Designers Violante & Rochford open store in Santa Fe
Simply named The Store, interior design partners turn an ordinary Craftsman house into a showcase for their eclectic wares
Interiors designers Violante & Rochford have gone retail, right next door to their studio on Paseo de Peralta they have occupied for nine years. Michael Violante and Paul Rochford display their interior design esthetic at The Store, their simple name for the space for the one-of-kind items picked up on their world travels.
There are fabrics, napkins, throws, scarves and runners from Guinea in west Africa; hand woven palm baskets from Mexico; and a set of handblown drinking glasses — all of slightly different height — from the small mom-and-pop company La Soufflerie in France.
Their signature touch is mixing contemporary items with antiques “for a little soul” in many of the interior designs they have done for homes in Santa Fe and across the country and overseas, Violante said.
The Store is set in a furnished eight-room, 2,200-square-foot 1906 Craftsman house. Contemporary and antique merchandise abound. Much of it is made by small family companies or individual artisans, with quite a bit from New England. Items such as soap covered with alpaca wool, crafted by the same Maine woman, and ceramic kitchen and tableware from Farmhouse Pottery in Vermont are on display.
“They are found pieces or artisans we find on our travels,” Rochford said.
The Store, at 401 Paseo de Peralta, opened in November, one year after the married couple leased the house.
“It took a year to get to open,” Rochford said. “It took that time to get the right pieces; we wanted to make sure you couldn’t get the pieces anywhere else in town.”
The online version of The Store (https:// tinyurl.com/y2r4vhgg) went live in February.
“It was a huge amount of time photographing everything properly, writing descriptions, measuring it and weighing it,” Violante said.
About 120 items are available online, but eventually Violante and Rochford want to have all 480 items at The Store, except maybe the larger furniture, available online. The online business is fed by Violante & Rochford’s 17,300 Instagram followers along with 4,500 Facebook followers and 2,600 Twitter followers.
Violante & Rochford’s interior design work is mostly in play in Santa Fe’s historic district and in the Monte Sereno and Las Campanas neigborhoods. Their designs can aso be seen in places like New York, Texas and California — “We just finished a home in Carmel,” Rochfort said — and overseas, “We’re working on a home in Wengen, Switzerland,” Violante said.
Violante & Rochford have gotten high-profile media coverage in the Chicago Tribune, London’s Daily Mail and Daily Telegraph Home magazine,
Flair, Modern Luxury Interiors Texas, HGTV and often in Santa Fean magazine. The Wall Street Journal will photograph a Monte Sereno home with their interior touches at the end of March.
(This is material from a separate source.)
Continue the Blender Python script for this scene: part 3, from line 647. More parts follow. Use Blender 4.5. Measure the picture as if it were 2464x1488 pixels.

Rochfort is a native Santa Fean; Violante arrived in the City Different nearly 30 years ago from Minneapolis and is originally from Chicago.
The Store was a solution to the clutter building at their studio next door. “We were buying a lot anyway,” Rochford said. “We’ve been buying like we have a store for many years. We were warehousing it at the studio.
"This property became available about three years ago. We were not ready.”
A couple office tenants came and went over the next year and half, and by then the couple was ready to commit to a lease — if not opening The Store until a year later
The Crafstman house’s exterior — like the name The Store — is unassuming, easy to overlook on a drive by. The interior is early 20th century and upperwardly mobile. “I want it to feel like a magical experience and totally unexpected,” Rochford said.